_Work to do_: Each line from the top of the listing through the one holding "COL = SC.collection" should be restated word for word, with nothing added and no pictures.

_Recorded information_:
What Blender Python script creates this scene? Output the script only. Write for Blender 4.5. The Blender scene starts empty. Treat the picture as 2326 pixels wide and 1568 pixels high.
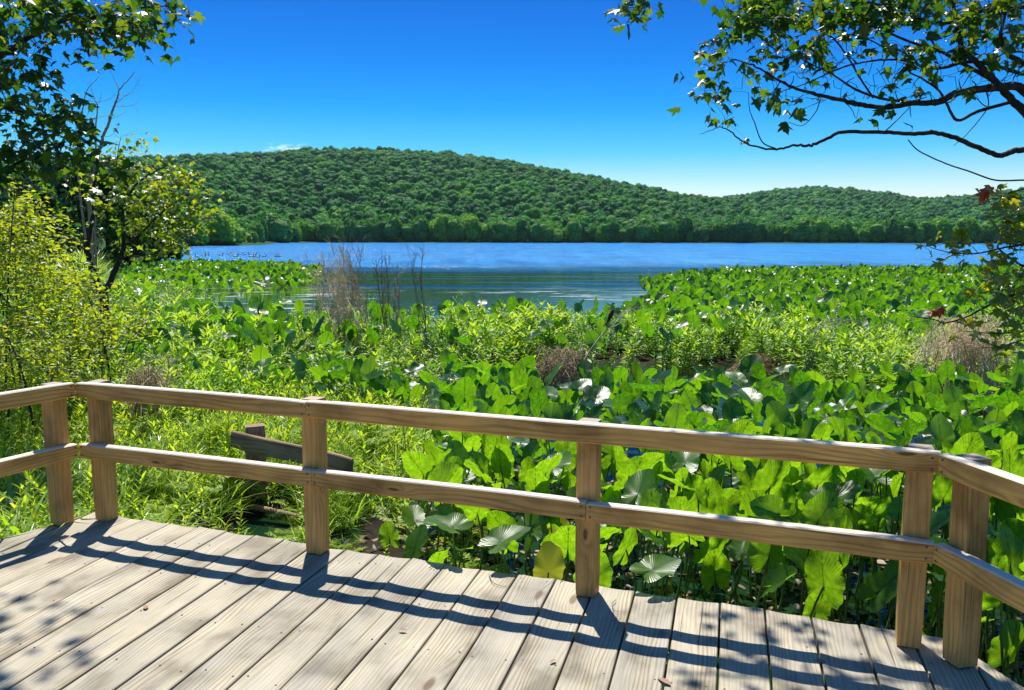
import bpy, math, random
import numpy as np
from mathutils import Matrix, Vector
R = math.radians
rng = np.random.default_rng(7); random.seed(7)
SC = bpy.context.scene
COL = SC.collection

# ------------------------------------------------------------------ camera
F = 1900.0; CX = 1162.5; CY = 784.0; HY = 545.0
CAMH = 1.7; TH = math.atan((CY-HY)/F); ROLL = R(0.1)
fwd = np.array([0, math.cos(TH), -math.sin(TH)]); up0 = np.array([0, math.sin(TH), math.cos(TH)]); rt0 = np.array([1., 0, 0])
rt = rt0*math.cos(ROLL)+up0*math.sin(ROLL); upv = -rt0*math.sin(ROLL)+up0*math.cos(ROLL)
C0 = np.array([0, 0, CAMH])
def ray(x, y): return fwd+rt*(x-CX)/F-upv*(y-CY)/F
def G(x, y, z=0.0):                    # point of a level plane seen at a place of the photograph
    d = ray(x, y); return C0+(z-CAMH)/d[2]*d
def PT(x, y, Y):                       # point at forward distance Y
    d = ray(x, y); return C0+d*(Y/d[1])
cam_d = bpy.data.cameras.new('camera'); cam = bpy.data.objects.new('camera', cam_d); COL.objects.link(cam)
cam_d.sensor_width = 36; cam_d.lens = 36*F/2325; cam_d.clip_end = 9000; cam_d.clip_start = .05
M = Matrix(((rt[0], upv[0], -fwd[0], 0), (rt[1], upv[1], -fwd[1], 0), (rt[2], upv[2], -fwd[2], CAMH), (0, 0, 0, 1)))
cam.matrix_world = M; SC.camera = cam
SC.view_settings.view_transform = 'Standard'; SC.view_settings.look = 'None'; SC.view_settings.gamma = 1
SC.view_settings.exposure = 0.6

# ------------------------------------------------------------------ sky and sun
SEL, SAZ = R(61.5), R(-10)
SUN = np.array([math.sin(SAZ)*math.cos(SEL), math.cos(SAZ)*math.cos(SEL), math.sin(SEL)])
def N(nt, t, **k):
    n = nt.nodes.new(t)
    for a, b in k.items():
        if a.startswith('i_'): n.inputs[a[2:].replace('_', ' ')].default_value = b
        else: setattr(n, a, b)
    return n
W = bpy.data.worlds.new('World'); SC.world = W; W.use_nodes = True; nt = W.node_tree; nt.nodes.clear(); L = nt.links.new
sky = N(nt, 'ShaderNodeTexSky', sky_type='NISHITA', sun_disc=False, sun_elevation=SEL, sun_rotation=SAZ % (2*math.pi), air_density=1.0, dust_density=0.2, ozone_density=3.0)
hs = N(nt, 'ShaderNodeHueSaturation'); hs.inputs['Saturation'].default_value = 1.38; L(sky.outputs[0], hs.inputs['Color'])
tc = N(nt, 'ShaderNodeTexCoord'); sx = N(nt, 'ShaderNodeSeparateXYZ'); L(tc.outputs['Generated'], sx.inputs[0])
cr = N(nt, 'ShaderNodeValToRGB'); L(sx.outputs['Z'], cr.inputs[0])
e = cr.color_ramp.elements; e[0].position = 0.0; e[0].color = (1.3, 1.1, 1.0, 1); e[1].position = .28; e[1].color = (.015, .38, .82, 1)
for p_, c_ in ((.05, (1.05, 1.02, 1.05, 1)), (.10, (.26, .80, 1.08, 1)), (.15, (.05, .62, 1.04, 1)), (.2, (.02, .50, .95, 1)), (.42, (.12, .58, .95, 1)), (.6, (1.0, 1.0, .95, 1))):
    q = e.new(p_); q.color = c_
mx = N(nt, 'ShaderNodeMix', data_type='RGBA', blend_type='MULTIPLY'); mx.inputs[0].default_value = 1
L(hs.outputs[0], mx.inputs[6]); L(cr.outputs[0], mx.inputs[7])
# a wisp of cloud low over the ridge
vs = N(nt, 'ShaderNodeVectorMath', operation='SUBTRACT'); cd = ray(662, 345); cd = cd/np.linalg.norm(cd); vs.inputs[1].default_value = tuple(cd); L(tc.outputs['Generated'], vs.inputs[0])
vm = N(nt, 'ShaderNodeVectorMath', operation='MULTIPLY'); vm.inputs[1].default_value = (1/.028, 1/.028, 1/.0075); L(vs.outputs[0], vm.inputs[0])
vl = N(nt, 'ShaderNodeVectorMath', operation='LENGTH'); L(vm.outputs[0], vl.inputs[0])
nz = N(nt, 'ShaderNodeTexNoise'); nz.inputs['Scale'].default_value = 2.2; nz.inputs['Detail'].default_value = 6; L(vm.outputs[0], nz.inputs['Vector'])
ad = N(nt, 'ShaderNodeMath', operation='MULTIPLY_ADD'); ad.inputs[1].default_value = 2.4; ad.inputs[2].default_value = -1.0; L(nz.outputs[0], ad.inputs[0])
sb = N(nt, 'ShaderNodeMath', operation='SUBTRACT', use_clamp=True); L(ad.outputs[0], sb.inputs[0]); 
vh = N(nt, 'ShaderNodeMath', operation='MULTIPLY'); vh.inputs[1].default_value = .75; L(vl.outputs['Value'], vh.inputs[0])
one = N(nt, 'ShaderNodeMath', operation='ADD'); one.inputs[1].default_value = .55; L(ad.outputs[0], one.inputs[0]); L(one.outputs[0], sb.inputs[0]); L(vh.outputs[0], sb.inputs[1])
mc = N(nt, 'ShaderNodeMix', data_type='RGBA'); L(sb.outputs[0], mc.inputs[0]); L(mx.outputs[2], mc.inputs[6]); mc.inputs[7].default_value = (9, 9.4, 9.6, 1)
bg = N(nt, 'ShaderNodeBackground'); bg.inputs[1].default_value = .088; L(mc.outputs[2], bg.inputs[0])
wo = N(nt, 'ShaderNodeOutputWorld'); L(bg.outputs[0], wo.inputs[0])
sl = bpy.data.lights.new('sun', 'SUN'); sl.energy = 5.0; sl.angle = R(.53); sl.color = (1, .96, .88)
so = bpy.data.objects.new('sun', sl); COL.objects.link(so); so.rotation_euler = Vector(tuple(SUN)).to_track_quat('Z', 'Y').to_euler()

# ------------------------------------------------------------------ helpers
ORD = ['leftmost', 'second', 'third', 'fourth', 'fifth', 'sixth', 'seventh', 'eighth', 'ninth', 'tenth', 'eleventh', 'twelfth', 'thirteenth', 'fourteenth', 'fifteenth', 'sixteenth', 'rightmost']
def ordl(i, n): return 'leftmost' if i == 0 else ('rightmost' if i == n-1 else ORD[i]+' from left')
def tag(o, label=None, cat=None, group=None, kind=None):
    if label: o['label'] = label
    if cat: o['category'] = cat
    if group: o['group'] = group
    if kind: o['kind'] = kind
    return o
def empty(name, loc):
    o = bpy.data.objects.new(name, None); COL.objects.link(o); o.location = tuple(loc); o.empty_display_size = .1; return o
def par(o, p):
    o.parent = p; o.matrix_parent_inverse = Matrix.Translation(-p.location)
def mesh_tri(name, V, T, UV=None, mats=(), mi=None, smooth=True):
    V = np.ascontiguousarray(V, np.float32); T = np.ascontiguousarray(T, np.int32)
    me = bpy.data.meshes.new(name); me.vertices.add(len(V)); me.vertices.foreach_set('co', V.ravel())
    me.loops.add(T.size); me.loops.foreach_set('vertex_index', T.ravel())
    me.polygons.add(len(T)); me.polygons.foreach_set('loop_start', np.arange(0, T.size, T.shape[1], dtype=np.int32))
    me.polygons.foreach_set('use_smooth', np.full(len(T), bool(smooth)))
    if mi is not None: me.polygons.foreach_set('material_index', np.asarray(mi, np.int32))
    if UV is not None:
        u = me.uv_layers.new(name='UVMap'); u.data.foreach_set('uv', np.ascontiguousarray(UV[T.ravel()], np.float32).ravel())
    for m in mats: me.materials.append(m)
    me.update(); me.validate(); return me
def obj(name, me, parent=None):
    o = bpy.data.objects.new(name, me); COL.objects.link(o)
    if parent: par(o, parent)
    return o
class Acc:                              # collects triangle pieces for ONE mesh
    def __init__(s): s.V = []; s.T = []; s.U = []; s.I = []; s.n = 0
    def add(s, V, T, U=None, mi=0):
        V = np.asarray(V, float); T = np.asarray(T, int)
        s.V.append(V); s.T.append(T+s.n); s.U.append(np.zeros((len(V), 2)) if U is None else U); s.I.append(np.full(len(T), mi)); s.n += len(V)
    def stamp(s, tpl, mats, locs, mi=0):
        V, T, U = tpl; n = len(locs)
        if n == 0: return
        VV = np.einsum('nij,vj->nvi', mats, V)+np.asarray(locs)[:, None, :]
        TT = T[None]+(np.arange(n)*len(V))[:, None, None]
        s.add(VV.reshape(-1, 3), TT.reshape(-1, 3), np.tile(U, (n, 1)), mi)
    def mesh(s, name, mats, smooth=True):
        return mesh_tri(name, np.concatenate(s.V), np.concatenate(s.T), np.concatenate(s.U), mats, np.concatenate(s.I), smooth)
def unit(v): v = np.asarray(v, float); return v/(np.linalg.norm(v, axis=-1, keepdims=True)+1e-9)
def basis(d, nrm, s=1.0):               # columns: x, y=d, z~nrm
    y = unit(d); x = unit(np.cross(y, nrm)); z = np.cross(x, y)
    s = np.asarray(s, float)
    m = np.stack([x, y, z], -1); return m*(s[..., None, None] if s.ndim else s)
def tube(acc, P, r0, r1, sides=6, mi=0, cap=False):
    P = np.asarray(P, float); n = len(P); d = np.gradient(P, axis=0); d = unit(d)
    ref = np.array([.13, .21, .97]) if abs(d[0][2]) < .9 else np.array([1., .1, 0])
    a = unit(np.cross(d, ref)); b = np.cross(d, a); t = np.linspace(0, 1, n)[:, None, None]
    rr = (np.asarray(r0)+(np.asarray(r1)-r0)*t) if np.ndim(r0) == 0 else np.asarray(r0)[:, None, None]
    an = np.linspace(0, 2*math.pi, sides, endpoint=False)
    V = P[:, None]+rr*(np.cos(an)[None, :, None]*a[:, None]+np.sin(an)[None, :, None]*b[:, None]); V = V.reshape(-1, 3)
    i = np.arange(n-1)[:, None]*sides+np.arange(sides)[None]; j = np.arange(n-1)[:, None]*sides+(np.arange(sides)[None]+1) % sides
    T = np.concatenate([np.stack([i, j, j+sides], -1).reshape(-1, 3), np.stack([i, j+sides, i+sides], -1).reshape(-1, 3)])
    acc.add(V, T, None, mi)
def spline(P, k=5):                     # Catmull-Rom
    P = np.asarray(P, float); Q = np.vstack([2*P[0]-P[1], P, 2*P[-1]-P[-2]]); out = []
    for i in range(1, len(Q)-2):
        for t in np.linspace(0, 1, k, endpoint=False):
            a, b, c, d = Q[i-1], Q[i], Q[i+1], Q[i+2]
            out.append(.5*((2*b)+(c-a)*t+(2*a-5*b+4*c-d)*t*t+(3*b-a-3*c+d)*t**3))
    out.append(P[-1]); return np.array(out)
def blur_noise(x, y, sc, seed=0):       # cheap smooth noise
    x = np.asarray(x)*sc; y = np.asarray(y)*sc; v = 0
    for k in range(4):
        a = seed*1.7+k*2.1; f = 1.0*1.7**k
        v = v+np.sin(x*f*math.cos(a)+y*f*math.sin(a)+a*3)*np.cos(y*f*math.cos(a*1.3)-x*f*math.sin(a*.7)+a)/(1.35**k)
    return v/2.2
HID = {}
def scatter(name, variants, pos, eul, scl, idx, label=None, cat=None, kind='stuff'):   # ONE stuff object that repeats a few small meshes
    me = bpy.data.meshes.new(name); n = len(pos); me.vertices.add(n); me.vertices.foreach_set('co', np.asarray(pos, np.float32).ravel())
    for an, tp, dat in (('rot', 'FLOAT_VECTOR', eul), ('scl', 'FLOAT_VECTOR', scl)):
        a = me.attributes.new(an, tp, 'POINT'); a.data.foreach_set('vector', np.asarray(dat, np.float32).ravel())
    a = me.attributes.new('vi', 'INT', 'POINT'); a.data.foreach_set('value', np.asarray(idx, np.int32))
    o = obj(name, me); tag(o, label, cat, None, kind)
    key = tuple(v.name for v in variants)
    if key not in HID:
        c = bpy.data.collections.new(name+'_source')
        for i, v in enumerate(variants): c.objects.link(bpy.data.objects.new('%s_%02d' % (v.name.split('.')[0], i), v))
        HID[key] = c
    g = bpy.data.node_groups.new(name, 'GeometryNodeTree')
    g.interface.new_socket('Geometry', in_out='INPUT', socket_type='NodeSocketGeometry'); g.interface.new_socket('Geometry', in_out='OUTPUT', socket_type='NodeSocketGeometry')
    gi = g.nodes.new('NodeGroupInput'); go = g.nodes.new('NodeGroupOutput'); ip = g.nodes.new('GeometryNodeInstanceOnPoints')
    ci = g.nodes.new('GeometryNodeCollectionInfo'); ci.inputs['Collection'].default_value = HID[key]; ci.inputs['Separate Children'].default_value = True; ci.inputs['Reset Children'].default_value = True
    def at(nm, t):
        q = g.nodes.new('GeometryNodeInputNamedAttribute'); q.data_type = t; q.inputs['Name'].default_value = nm; return [s for s in q.outputs if s.enabled][0]
    er = g.nodes.new('FunctionNodeEulerToRotation')
    l = g.links.new; l(gi.outputs[0], ip.inputs['Points']); l(ci.outputs[0], ip.inputs['Instance']); ip.inputs['Pick Instance'].default_value = True
    l(at('vi', 'INT'), ip.inputs['Instance Index']); l(at('rot', 'FLOAT_VECTOR'), er.inputs[0]); l(er.outputs[0], ip.inputs['Rotation']); l(at('scl', 'FLOAT_VECTOR'), ip.inputs['Scale'])
    l(ip.outputs[0], go.inputs[0])
    md = o.modifiers.new('scatter', 'NODES'); md.node_group = g
    return o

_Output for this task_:
What Blender Python script creates this scene? Output the script only. Write for Blender 4.5. The Blender scene starts empty. Treat the picture as 2326 pixels wide and 1568 pixels high.
import bpy, math, random
import numpy as np
from mathutils import Matrix, Vector
R = math.radians
rng = np.random.default_rng(7); random.seed(7)
SC = bpy.context.scene
COL = SC.collection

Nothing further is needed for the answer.